Of "The Trinity of Cardinals", I enjoyed hearing the "voice" of Cardinal Pell so clearly in his contribution, adapted from his Saint Thomas More Lecture in Oxford in November of 2021.

All four essays in the "Some Devotional Theology" section were excellent: Father Geissler, FSO on Newman's appreciation of the great charisms of Saint Paul, Father Beaumont, CO, on Newman's patron as an Oratorian, St. Philip Neri; Sister Dietz, FSO (another Newman scholar Bishop Conley brought to Wichita, and who returned to give a Newman Lecture at Newman University several years later; she also met me, my late husband Mark and the late Father William Carr at one of the fountains on St. Peters's Square in 2002 to lead us to the bus for a visit to the Newman Centre of the Spiritual Family the Work in Rome!!) on Newman's growth in belief and devotion to the Holy Eucharist; and Father Jones, OP, tracing Newman's exploration of Mary, the Mother of God, as the New Eve.

In the "Man of Letters" section, the only essay I thought lacked a certain focus was Father James Reidy's on Newman and Henry James, explaining how both Newman and James were ambivalent about the virtues of the "gentleman" and how a gentleman practices those virtues with all their limitations.
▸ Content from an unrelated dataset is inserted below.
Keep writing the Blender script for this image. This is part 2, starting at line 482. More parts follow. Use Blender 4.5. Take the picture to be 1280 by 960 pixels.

I was already familiar with Edward Short's works on Newman and Gibbon from other sources (Newman and History, for example). Andrew Nash corrects another canard about Newman that it was only once Newman became a Catholic that he wielded the weapon of satire with his pen. And, speaking of satire, Serenhedd James surveys how the magazine Punch treated Newman through the years.

Both articles in the "Contributions to the Academy" section (Andrew Meszaros on "A Philosophical Habit of Mind: Newman and the University" and Paul Shrimpton on "Newman and the Idea of a Tutor") helped me understand Newman's Idea of a University and his vision for a university tutor better. I think too often Newman's famous vision of a university is taken merely as a plea for a "liberal arts education", but Meszaros reminded me that an important part of Newman's work is to form a habit of mind and an ability to think about issues clearly. Meszaros' seven principles on which to found a philosophical habit of mind are very helpful. For examples, the first three:

1. Reality is intelligible.
2. The intellect is made for reality and capable of knowledge of the whole.
3. Truth does not contradict truth. (see pages 258-259

Paul Shrimpton's essays reveals how Newman wanted a tutor--at both Oriel in Oxford and the Catholic University in Dublin--to guide his students individually in their studies, helping each student in the way the particular student needed; more guidance for slower students, teaching them how to study, hear lectures, read and write academically, etc., while more adept students needed encouragement in other ways. Perhaps they needed help to avoid what Newman even had to repent of, valuing intellectual excellence above all else, even moral excellence and growth.

I've already mentioned how Stephen Morgan's essay encouraged me to pick Levering's book next--for certainly "doctrinal corruptions" are a form of heresy, are they not?--but the late Father Dermot Fenlon's bracing "De-Christianizing England: Newman, Mill, and the Stationary State" is also a great reminder of how Newman's lifelong battle against liberalism, which always becomes a form of tyranny even as it pretends to toleration and diversity, offers us a guide in our century for remaining true to nature, reality, and the Catholic Faith which helps us understand them. I only regret that my decision to read Levering's book next puts off my reading of Fenlon on Cardinal Pole. But I've already moved my Newman holy card/bookmark to the next book; the die is cast!

Highly recommended as both a tribute to Father Ian Ker, may he rest in peace, and Saint John Henry Newman, may he pray for us! 

Please note that I purchased this book at Eighth Day Books.